:: SHORT PROBLEM ::
Tally the lines in the data that follows that include the word "script", and report nothing but the total.

:: SUPPLIED RECORDS ::
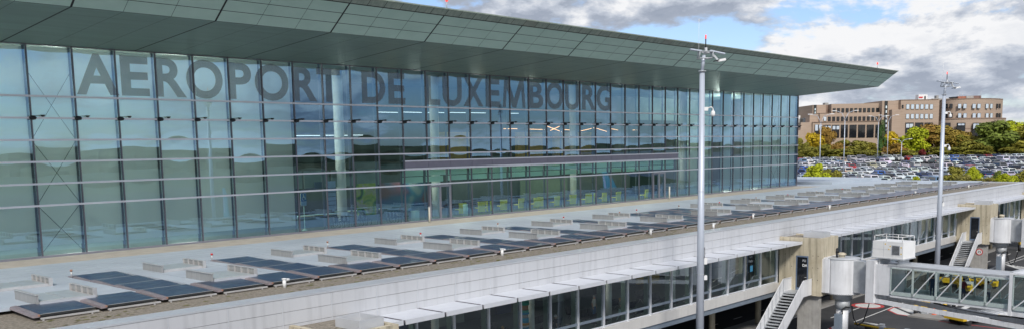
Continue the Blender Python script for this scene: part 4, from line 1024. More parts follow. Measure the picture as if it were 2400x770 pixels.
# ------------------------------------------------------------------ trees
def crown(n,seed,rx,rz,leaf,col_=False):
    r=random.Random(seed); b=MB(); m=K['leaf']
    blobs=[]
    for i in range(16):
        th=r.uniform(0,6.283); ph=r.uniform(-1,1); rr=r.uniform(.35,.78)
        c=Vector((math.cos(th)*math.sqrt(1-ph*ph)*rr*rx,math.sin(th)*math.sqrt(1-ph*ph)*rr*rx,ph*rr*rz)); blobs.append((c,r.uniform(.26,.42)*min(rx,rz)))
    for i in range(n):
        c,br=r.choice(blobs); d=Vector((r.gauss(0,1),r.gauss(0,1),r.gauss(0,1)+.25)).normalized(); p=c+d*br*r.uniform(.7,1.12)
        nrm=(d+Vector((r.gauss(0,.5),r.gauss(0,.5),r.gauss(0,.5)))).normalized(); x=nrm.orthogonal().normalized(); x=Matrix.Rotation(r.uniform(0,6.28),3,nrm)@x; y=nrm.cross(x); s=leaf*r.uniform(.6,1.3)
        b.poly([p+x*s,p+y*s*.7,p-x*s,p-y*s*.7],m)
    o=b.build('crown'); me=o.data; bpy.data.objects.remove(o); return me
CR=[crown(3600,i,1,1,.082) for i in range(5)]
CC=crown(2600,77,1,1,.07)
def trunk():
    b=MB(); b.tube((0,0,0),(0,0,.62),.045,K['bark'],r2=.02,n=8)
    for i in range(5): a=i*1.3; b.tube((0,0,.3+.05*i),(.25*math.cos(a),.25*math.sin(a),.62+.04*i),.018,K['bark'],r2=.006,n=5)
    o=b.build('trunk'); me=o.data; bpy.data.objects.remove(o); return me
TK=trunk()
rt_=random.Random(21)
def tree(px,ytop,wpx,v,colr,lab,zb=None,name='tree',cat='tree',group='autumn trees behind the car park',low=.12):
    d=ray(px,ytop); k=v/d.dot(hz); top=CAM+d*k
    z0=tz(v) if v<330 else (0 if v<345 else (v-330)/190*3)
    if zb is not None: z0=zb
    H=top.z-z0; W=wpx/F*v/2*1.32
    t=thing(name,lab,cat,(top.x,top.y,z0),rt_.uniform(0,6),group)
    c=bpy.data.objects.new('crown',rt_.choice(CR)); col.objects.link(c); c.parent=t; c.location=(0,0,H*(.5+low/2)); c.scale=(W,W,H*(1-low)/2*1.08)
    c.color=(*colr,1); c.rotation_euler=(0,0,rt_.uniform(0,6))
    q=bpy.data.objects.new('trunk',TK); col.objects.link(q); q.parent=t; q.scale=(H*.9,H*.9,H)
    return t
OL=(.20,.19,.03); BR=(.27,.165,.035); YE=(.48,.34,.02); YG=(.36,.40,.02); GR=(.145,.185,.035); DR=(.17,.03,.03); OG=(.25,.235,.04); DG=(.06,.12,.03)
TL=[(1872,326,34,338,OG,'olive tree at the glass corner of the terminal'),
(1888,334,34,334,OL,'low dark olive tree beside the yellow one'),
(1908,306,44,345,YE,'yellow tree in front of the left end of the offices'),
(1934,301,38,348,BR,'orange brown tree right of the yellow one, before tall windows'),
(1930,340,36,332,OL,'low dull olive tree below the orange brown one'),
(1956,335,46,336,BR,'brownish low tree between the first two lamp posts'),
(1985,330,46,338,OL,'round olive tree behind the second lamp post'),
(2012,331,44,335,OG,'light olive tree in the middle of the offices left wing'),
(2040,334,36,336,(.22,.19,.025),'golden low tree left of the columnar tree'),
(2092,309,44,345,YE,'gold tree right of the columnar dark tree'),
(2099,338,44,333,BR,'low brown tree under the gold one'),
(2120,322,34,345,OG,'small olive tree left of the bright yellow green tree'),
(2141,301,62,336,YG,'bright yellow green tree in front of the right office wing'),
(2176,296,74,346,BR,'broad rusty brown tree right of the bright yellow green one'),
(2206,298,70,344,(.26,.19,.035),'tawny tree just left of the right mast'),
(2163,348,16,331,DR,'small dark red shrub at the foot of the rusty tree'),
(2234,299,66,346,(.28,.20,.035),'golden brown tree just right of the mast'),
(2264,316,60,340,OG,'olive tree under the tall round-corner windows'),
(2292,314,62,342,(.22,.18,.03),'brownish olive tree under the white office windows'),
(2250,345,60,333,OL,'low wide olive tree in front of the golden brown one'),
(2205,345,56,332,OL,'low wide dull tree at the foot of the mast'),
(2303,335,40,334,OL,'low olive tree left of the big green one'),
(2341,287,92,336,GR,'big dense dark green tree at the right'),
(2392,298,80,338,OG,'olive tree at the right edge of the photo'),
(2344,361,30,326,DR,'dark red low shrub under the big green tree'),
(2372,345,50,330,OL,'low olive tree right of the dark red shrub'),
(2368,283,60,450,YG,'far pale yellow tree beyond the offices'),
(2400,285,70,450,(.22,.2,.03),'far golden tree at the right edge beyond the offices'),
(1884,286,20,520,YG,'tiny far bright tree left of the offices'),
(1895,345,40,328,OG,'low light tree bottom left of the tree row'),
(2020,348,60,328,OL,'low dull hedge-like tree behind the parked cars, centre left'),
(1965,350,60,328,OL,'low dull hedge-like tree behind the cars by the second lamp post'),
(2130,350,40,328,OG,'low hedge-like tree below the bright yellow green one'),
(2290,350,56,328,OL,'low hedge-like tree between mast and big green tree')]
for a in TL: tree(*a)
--
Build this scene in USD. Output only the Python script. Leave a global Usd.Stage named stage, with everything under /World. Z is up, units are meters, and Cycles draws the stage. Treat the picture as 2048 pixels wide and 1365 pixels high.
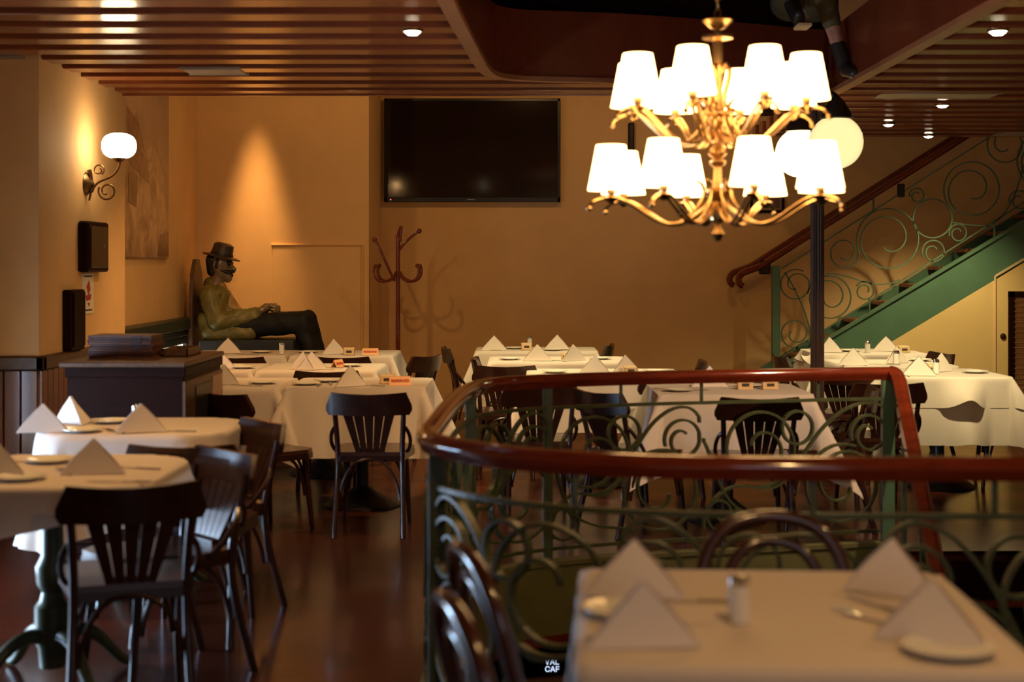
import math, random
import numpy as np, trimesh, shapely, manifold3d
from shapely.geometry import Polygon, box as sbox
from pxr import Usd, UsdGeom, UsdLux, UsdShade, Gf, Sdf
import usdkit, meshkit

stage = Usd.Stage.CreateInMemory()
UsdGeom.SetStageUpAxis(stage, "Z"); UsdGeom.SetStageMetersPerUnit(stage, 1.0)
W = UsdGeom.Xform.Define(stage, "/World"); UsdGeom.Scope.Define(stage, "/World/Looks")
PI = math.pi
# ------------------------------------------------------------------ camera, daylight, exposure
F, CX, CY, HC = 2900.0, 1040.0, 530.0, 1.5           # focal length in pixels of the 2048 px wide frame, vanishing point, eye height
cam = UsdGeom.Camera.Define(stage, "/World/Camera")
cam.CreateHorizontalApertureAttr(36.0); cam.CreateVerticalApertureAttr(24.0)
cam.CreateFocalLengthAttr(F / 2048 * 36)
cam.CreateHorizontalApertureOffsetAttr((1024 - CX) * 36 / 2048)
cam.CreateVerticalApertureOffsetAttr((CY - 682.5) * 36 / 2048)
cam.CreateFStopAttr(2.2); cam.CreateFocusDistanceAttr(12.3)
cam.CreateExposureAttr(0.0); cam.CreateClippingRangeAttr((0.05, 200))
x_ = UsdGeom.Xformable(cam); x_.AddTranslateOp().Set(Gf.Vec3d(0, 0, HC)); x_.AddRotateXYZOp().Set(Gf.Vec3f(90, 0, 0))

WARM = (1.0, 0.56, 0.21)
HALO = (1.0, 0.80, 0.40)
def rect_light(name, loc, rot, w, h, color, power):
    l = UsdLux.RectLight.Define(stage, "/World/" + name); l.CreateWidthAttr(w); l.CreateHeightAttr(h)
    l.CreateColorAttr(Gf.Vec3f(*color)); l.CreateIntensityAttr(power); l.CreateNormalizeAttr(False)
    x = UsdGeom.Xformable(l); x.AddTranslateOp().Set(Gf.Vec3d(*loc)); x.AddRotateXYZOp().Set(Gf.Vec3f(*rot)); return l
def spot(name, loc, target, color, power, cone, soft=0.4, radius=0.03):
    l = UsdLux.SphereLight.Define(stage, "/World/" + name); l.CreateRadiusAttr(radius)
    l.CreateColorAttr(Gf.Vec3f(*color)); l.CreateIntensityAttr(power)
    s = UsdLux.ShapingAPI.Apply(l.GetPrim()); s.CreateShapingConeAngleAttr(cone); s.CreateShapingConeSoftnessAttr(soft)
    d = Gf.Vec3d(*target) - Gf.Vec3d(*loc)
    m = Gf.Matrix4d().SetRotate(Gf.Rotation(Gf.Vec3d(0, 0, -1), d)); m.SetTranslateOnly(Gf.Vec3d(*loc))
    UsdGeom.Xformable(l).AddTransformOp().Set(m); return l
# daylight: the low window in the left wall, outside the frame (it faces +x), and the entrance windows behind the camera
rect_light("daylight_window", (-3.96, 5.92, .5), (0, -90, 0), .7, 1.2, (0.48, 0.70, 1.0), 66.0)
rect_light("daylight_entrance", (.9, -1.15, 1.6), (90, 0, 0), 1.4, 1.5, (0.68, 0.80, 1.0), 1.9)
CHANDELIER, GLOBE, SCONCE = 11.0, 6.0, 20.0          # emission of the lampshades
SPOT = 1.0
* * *
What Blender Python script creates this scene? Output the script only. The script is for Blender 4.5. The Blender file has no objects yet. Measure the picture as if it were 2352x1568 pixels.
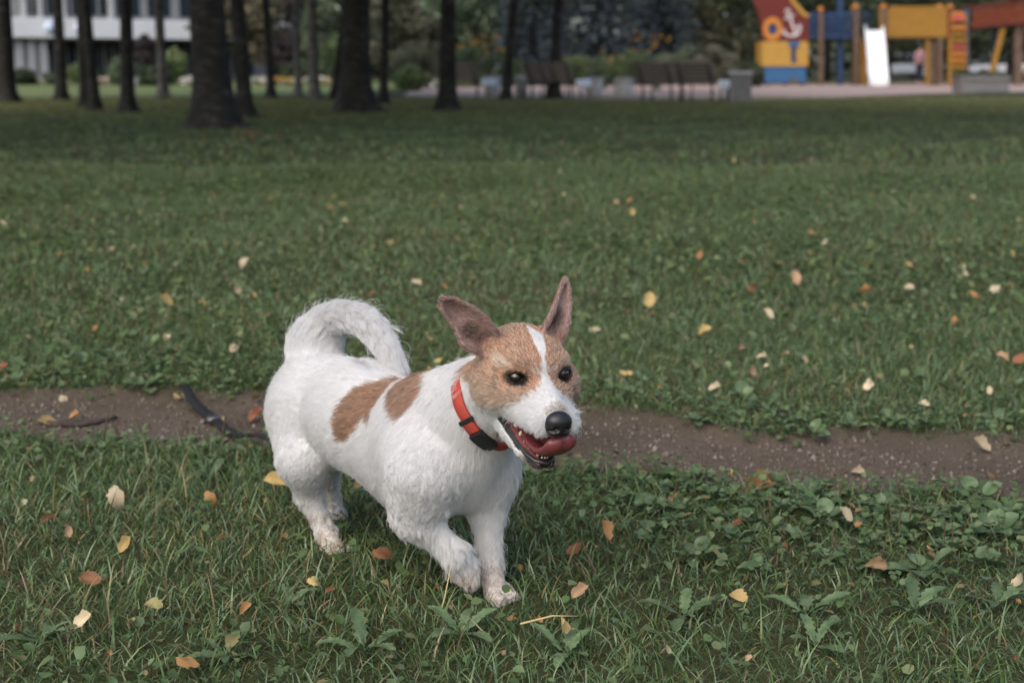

:: EXPECTED ANSWER ::
3